**OBJECTIVE**
Identify all lines below that hold "Take" and collect them.

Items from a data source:
○ ○ ○

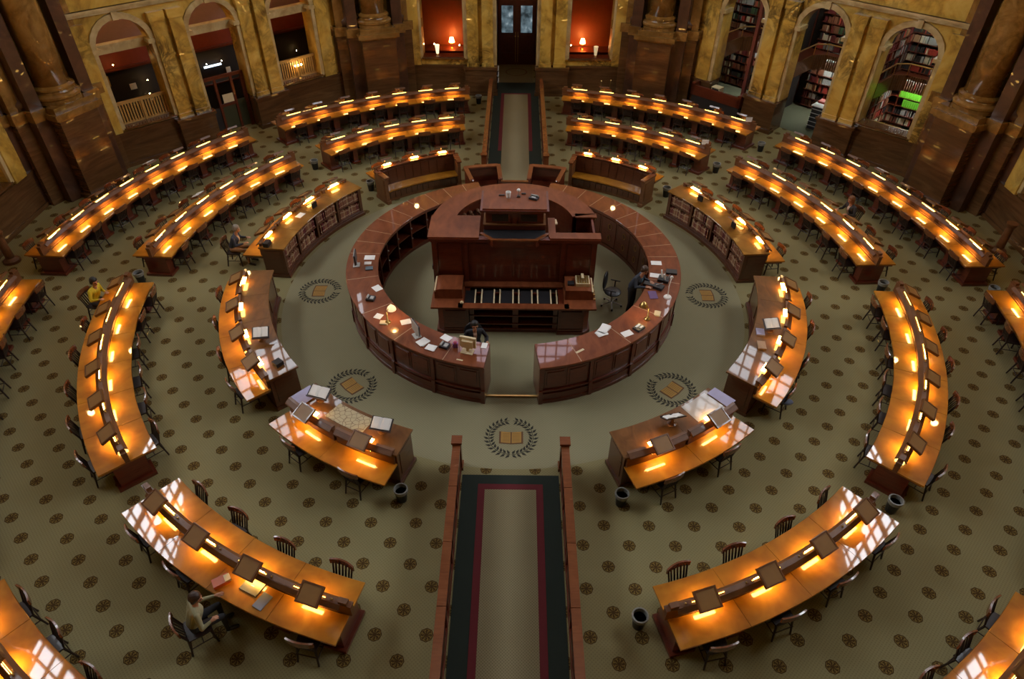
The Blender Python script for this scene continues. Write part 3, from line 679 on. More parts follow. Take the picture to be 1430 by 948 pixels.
# ================================================================== CIRCULAR COUNTER
RI, RO, ZC = 3.90, 4.73, 1.22
def counter(sg, sn):
    t = thing('circular_counter', '%s half of the circular mahogany staff counter around the central desk' % sn, 'counter', P(4.3, sg * 60)[:], 0, 'halves of the circular counter')
    A0, A1 = 8.0, 165.0
    tops = [8, 20.5, 38, 55, 75, 91.5, 99.5, 107.5, 116, 124.5, 132.8, 141.2, 149.6, 158, 165]
    for a, b_ in zip(tops[:-1], tops[1:]):
        m = MB(); m.slab(RI - .03, RO + .04, sg * (a + .12), sg * (b_ - .12), ZC - .05, ZC, ch=.01); part('counter_top', m, m_mahotop, t)
    for b_ in tops[1:-1]:
        m = MB(); m.slab(RI - .01, RO + .02, sg * (b_ - .13), sg * (b_ + .13), ZC - .02, ZC + .001, 2); part('seam_strip', m, m_seam, t)
    m = MB(); m.slab(RO - .08, RO - .04, sg * A0, sg * A1, .1, ZC - .05); part('front_board', m, m_maho, t)
    m = MB(); m.slab(RO - .08, RO + .02, sg * A0, sg * A1, 0, .10); m.slab(RO - .08, RO - .0, sg * A0, sg * A1, .10, .30); m.slab(RO - .05, RO + .01, sg * A0, sg * A1, .38, .42); m.slab(RO - .05, RO + .01, sg * A0, sg * A1, ZC - .10, ZC - .05); part('moulding', m, m_maho, t)
    n = 10
    for k in range(n):
        a, b_ = A0 + (A1 - A0) * k / n, A0 + (A1 - A0) * (k + 1) / n
        m = MB(); m.slab(RO - .06, RO + .01, sg * (a + .05), sg * (a + 1.15), .30, ZC - .06, 2); m.slab(RO - .06, RO + .04, sg * a, sg * (a + 1.2), 0, .42, 2); part('pilaster', m, m_maho, t)
        w = (b_ - a - 2.2) / 2
        for q in range(2):
            p0 = a + 1.7 + q * (w + .2)
            m = MB(); m.slab(RO - .045, RO - .028, sg * p0, sg * (p0 + w - .3), .48, ZC - .16, 3); m.slab(RO - .03, RO - .012, sg * (p0 + .7), sg * (p0 + w - 1.0), .55, ZC - .23, 3); part('raised_panel', m, m_maho, t)
    # inner side: compartments with shelves
    m = MB(); m.slab(RI, RO - .08, sg * A0, sg * A1, .0, .12); part('plinth', m, m_maho, t)
    m = MB(); m.slab(RI + .03, RO - .1, sg * A0, sg * A1, .60, .63); part('shelf', m, m_maho, t)
    m = MB(); m.slab(RI, RI + .04, sg * A0, sg * A1, ZC - .12, ZC - .05); part('inner_rail', m, m_maho, t)
    for k in range(16):
        a = A0 + (A1 - A0) * k / 15
        m = MB(); m.slab(RI, RO - .08, sg * max(A0, a - .35), sg * min(A1, a + .35), .12, ZC - .05, 2); part('divider', m, m_maho, t)
        if 7 < k < 15 and sg > 0:
            m = MB(); m.slab(RI - .01, RI + .015, sg * (a + .6), sg * (a + 9.8), .16, ZC - .14, 3); part('cupboard_door', m, m_maho, t)
            for z in (.45, .85):
                m = MB(); c = P(RI - .03, sg * (a + 4.5), z); u = P(1, sg * (a + 4.5))
                for q in range(12):
                    t0, t1 = 2 * pi * q / 12, 2 * pi * (q + 1) / 12; tt = Vector((-u.y, u.x, 0))
                    m.bar(c + tt * .07 * cos(t0) + Vector((0, 0, .1 * sin(t0))), c + tt * .07 * cos(t1) + Vector((0, 0, .1 * sin(t1))), .008, 4)
                part('oval_handle', m, m_brass, t)
        elif k > 8:
            m = MB(); m.ico(P(RI - .02, sg * a, .85), .03, n=4); m.ico(P(RI - .02, sg * a, .5), .03, n=4); part('brass_catch', m, m_steel, t)
    return t
counter(-1, 'left'); counter(1, 'right')
m = MB(); m.box((0, -4.45, .02), (1.34, .05, .04)); tag(part('threshold_step', m, m_brass), 'brass-edged threshold across the front opening of the circular counter', 'step')
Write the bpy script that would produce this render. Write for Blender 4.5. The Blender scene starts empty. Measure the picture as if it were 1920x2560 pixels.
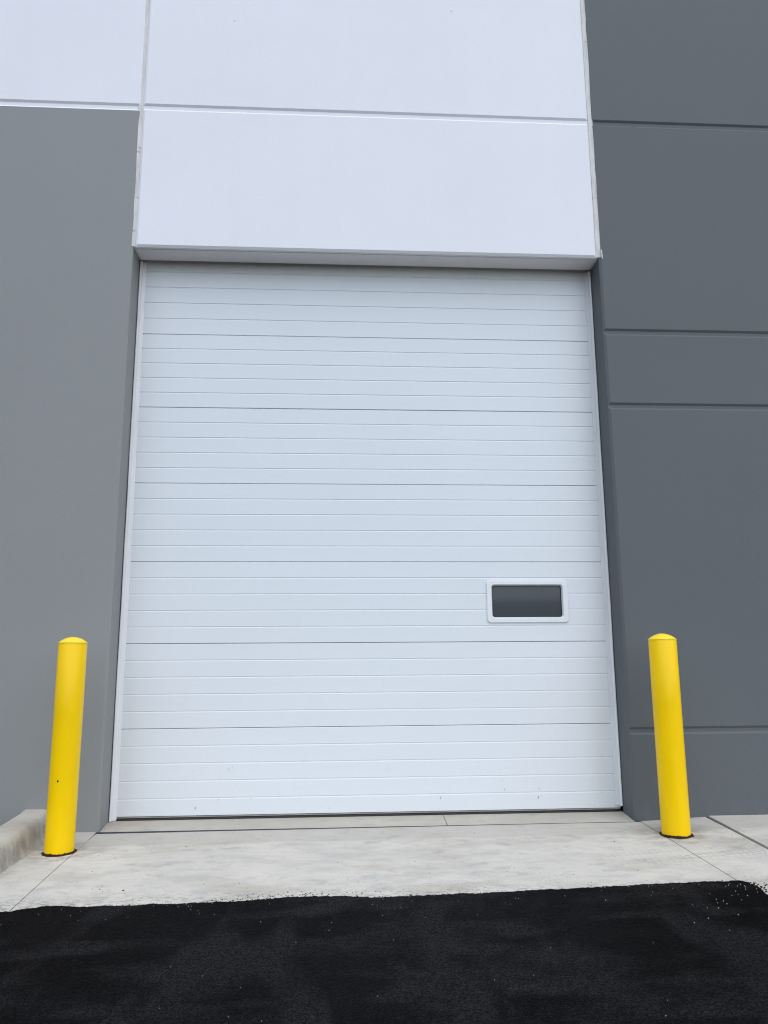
import bpy, bmesh, math, random
from mathutils import Matrix, Vector, noise

scene = bpy.context.scene
COL = scene.collection
R = math.radians

# ------------------------------------------------------------------ camera
cd = bpy.data.cameras.new('camera')
cam = bpy.data.objects.new('camera', cd)
COL.objects.link(cam)
cd.sensor_fit = 'VERTICAL'
cd.sensor_height = 36.0
cd.sensor_width = 27.0
cd.lens = 27.0425
cd.clip_end = 3000
rt = Vector((0.998279147, -0.05824731, -0.006781974))
up = Vector((-0.004137557, -0.185328141, 0.982667981))
fw = Vector((0.058494657, 0.980948893, 0.18525022))
m = Matrix((rt, up, -fw)).transposed().to_4x4()
m.translation = Vector((-0.2393566, -5.866732, 1.110895))
cam.matrix_world = m
scene.camera = cam
scene.cycles.filter_width = 1.15

# ------------------------------------------------------------------ light
SUN_EL, SUN_AZ = R(60), R(166)          # azimuth clockwise from +Y; the sun stands in front of the wall
w = bpy.data.worlds.new('World')
scene.world = w
w.use_nodes = True
wn = w.node_tree.nodes
sky = wn.new('ShaderNodeTexSky')
sky.sky_type = 'NISHITA'
sky.sun_disc = False
sky.sun_elevation = SUN_EL
sky.sun_rotation = SUN_AZ
sky.air_density = 1.0
sky.dust_density = 1.2
sky.ozone_density = 1.0
w.node_tree.links.new(sky.outputs[0], wn['Background'].inputs[0])
wn['Background'].inputs[1].default_value = 0.07

sd = bpy.data.lights.new('sun', 'SUN')
sd.energy = 1.5
sd.angle = R(112)
sd.color = (0.865, 0.93, 1.0)
sun = bpy.data.objects.new('sun', sd)
COL.objects.link(sun)
sdir = Vector((math.sin(SUN_AZ) * math.cos(SUN_EL), math.cos(SUN_AZ) * math.cos(SUN_EL), math.sin(SUN_EL)))
sun.rotation_euler = sdir.to_track_quat('Z', 'Y').to_euler()
sun.location = sdir * 40

scene.view_settings.view_transform = 'Standard'
scene.view_settings.look = 'None'
scene.view_settings.exposure = 1.05
scene.view_settings.gamma = 1.0


# ------------------------------------------------------------------ material helpers
class NT:
    def __init__(self, name):
        self.m = bpy.data.materials.new(name)
        self.m.use_nodes = True
        self.t = self.m.node_tree
        self.b = self.t.nodes['Principled BSDF']
        self.tc = self.t.nodes.new('ShaderNodeTexCoord')

    def n(self, kind, **kw):
        nd = self.t.nodes.new('ShaderNode' + kind)
        for k, v in kw.items():
            setattr(nd, k, v)
        return nd

    def link(self, a, b):
        self.t.links.new(a, b)

    def put(self, sock, v):
        if isinstance(v, bpy.types.NodeSocket):
            self.link(v, sock)
        else:
            sock.default_value = v

    def co(self, sx=1, sy=1, sz=1, rot=(0, 0, 0), loc=(0, 0, 0)):
        mp = self.n('Mapping')
        mp.inputs['Scale'].default_value = (sx, sy, sz)
        mp.inputs['Rotation'].default_value = rot
        mp.inputs['Location'].default_value = loc
        self.link(self.tc.outputs['Object'], mp.inputs[0])
        return mp.outputs[0]

    def noise(self, vec, scale, detail=4, rough=.55):
        nd = self.n('TexNoise')
        self.link(vec, nd.inputs['Vector'])
        nd.inputs['Scale'].default_value = scale
        nd.inputs['Detail'].default_value = detail
        nd.inputs['Roughness'].default_value = rough
        return nd.outputs[0]

    def voro(self, vec, scale, out='Distance', rnd=1.0):
        nd = self.n('TexVoronoi')
        self.link(vec, nd.inputs['Vector'])
        nd.inputs['Scale'].default_value = scale
        nd.inputs['Randomness'].default_value = rnd
        return nd.outputs[out]

    def ramp(self, v, a, b, lo=0.0, hi=1.0):
        nd = self.n('MapRange')
        nd.clamp = True
        self.link(v, nd.inputs['Value'])
        nd.inputs['From Min'].default_value = a
        nd.inputs['From Max'].default_value = b
        nd.inputs['To Min'].default_value = lo
        nd.inputs['To Max'].default_value = hi
        return nd.outputs[0]

    def math(self, op, a, b=0.0, c=None):
        nd = self.n('Math', operation=op)
        self.put(nd.inputs[0], a)
        self.put(nd.inputs[1], b)
        if c is not None:
            self.put(nd.inputs[2], c)
        return nd.outputs[0]

    def mix(self, f, a, b):
        nd = self.n('Mix', data_type='RGBA')
        self.put(nd.inputs[0], f)
        for s, v in ((nd.inputs[6], a), (nd.inputs[7], b)):
            if isinstance(v, bpy.types.NodeSocket):
                self.link(v, s)
            else:
                s.default_value = (*v, 1) if len(v) == 3 else v
        return nd.outputs[2]

    def sep(self):
        nd = self.n('SeparateXYZ')
        self.link(self.tc.outputs['Object'], nd.inputs[0])
        return nd.outputs

    def bump(self, h, strength, dist, prev=None):
        nd = self.n('Bump')
        nd.inputs['Strength'].default_value = strength
        nd.inputs['Distance'].default_value = dist
        self.link(h, nd.inputs['Height'])
        if prev is not None:
            self.link(prev, nd.inputs['Normal'])
        return nd.outputs[0]

    def done(self, col, rough, normal=None, spec=0.5, metal=0.0):
        b = self.b
        if isinstance(col, tuple):
            b.inputs['Base Color'].default_value = (*col, 1)
        else:
            self.link(col, b.inputs['Base Color'])
        self.put(b.inputs['Roughness'], rough)
        b.inputs['Specular IOR Level'].default_value = spec
        b.inputs['Metallic'].default_value = metal
        if normal is not None:
            self.link(normal, b.inputs['Normal'])
        return self.m


def scale_col(c, k):
    return tuple(x * k for x in c)


def wall_paint(name, c, speck=True):
    t = NT(name)
    big = t.noise(t.co(1, 1, 1), .9, 4)
    streak = t.noise(t.co(6, 1, .5), 1.6, 4)
    v = t.math('ADD', t.math('MULTIPLY', big, .8), t.math('MULTIPLY', streak, .2))
    col = t.mix(t.ramp(v, .35, .66), scale_col(c, .975), scale_col(c, 1.02))
    fine = t.noise(t.co(), 90, 3, .6)
    col = t.mix(t.ramp(fine, .3, .7, 0, .5), col, scale_col(c, .93))
    # stray nicks and spatter
    sp = t.voro(t.co(1, 1, .8), 2.6)
    nk = t.noise(t.co(), 60, 2)
    d = t.math('ADD', sp, t.math('MULTIPLY', t.math('SUBTRACT', nk, .5), .02))
    col = t.mix(t.ramp(d, .012, .02, .45, 0), col, (.1, .09, .08))
    # ground splash low on the wall
    z = t.sep()[2]
    dirt = t.math('MULTIPLY', t.ramp(z, .12, -.02), t.ramp(t.noise(t.co(1, 1, .5), 9, 5), .46, .66))
    col = t.mix(t.math('MULTIPLY', dirt, .10), col, (.34, .33, .31))
    n1 = t.bump(t.noise(t.co(), 130, 4, .65), .30, .004)
    n2 = t.bump(t.noise(t.co(), 1.3, 3), .12, .03, n1)
    return t.done(col, .62, n2, .35)


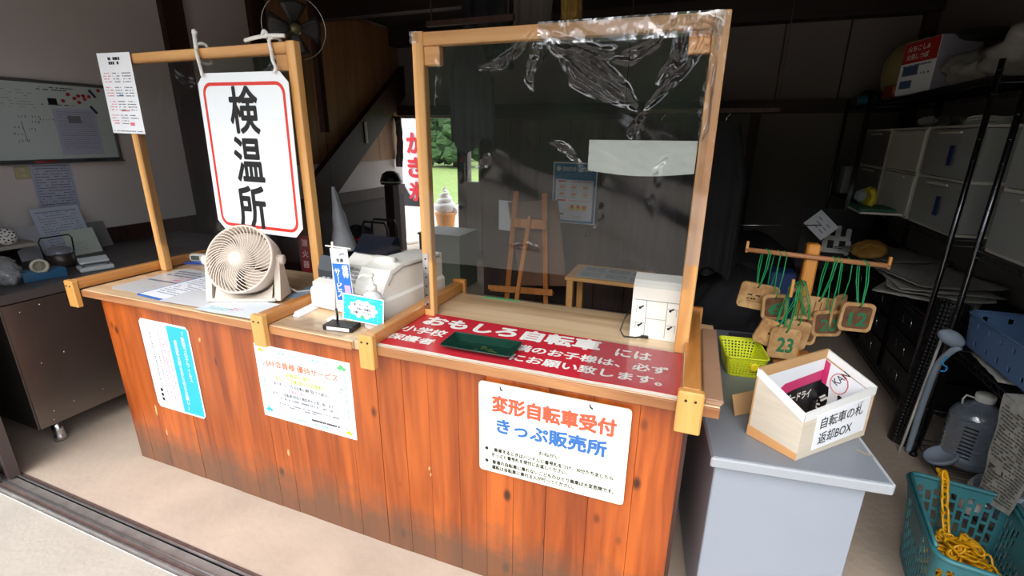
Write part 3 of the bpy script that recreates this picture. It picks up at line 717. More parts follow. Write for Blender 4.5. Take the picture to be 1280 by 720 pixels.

○ ○ ○

**FULL OUTPUT**
The Blender Python script for this scene continues. Write part 3, from line 679 on. More parts follow. Take the picture to be 1430 by 948 pixels.
Write part 3 of the bpy script that recreates this picture. It picks up at line 717. More parts follow. Write for Blender 4.5. Take the picture to be 1280 by 720 pixels.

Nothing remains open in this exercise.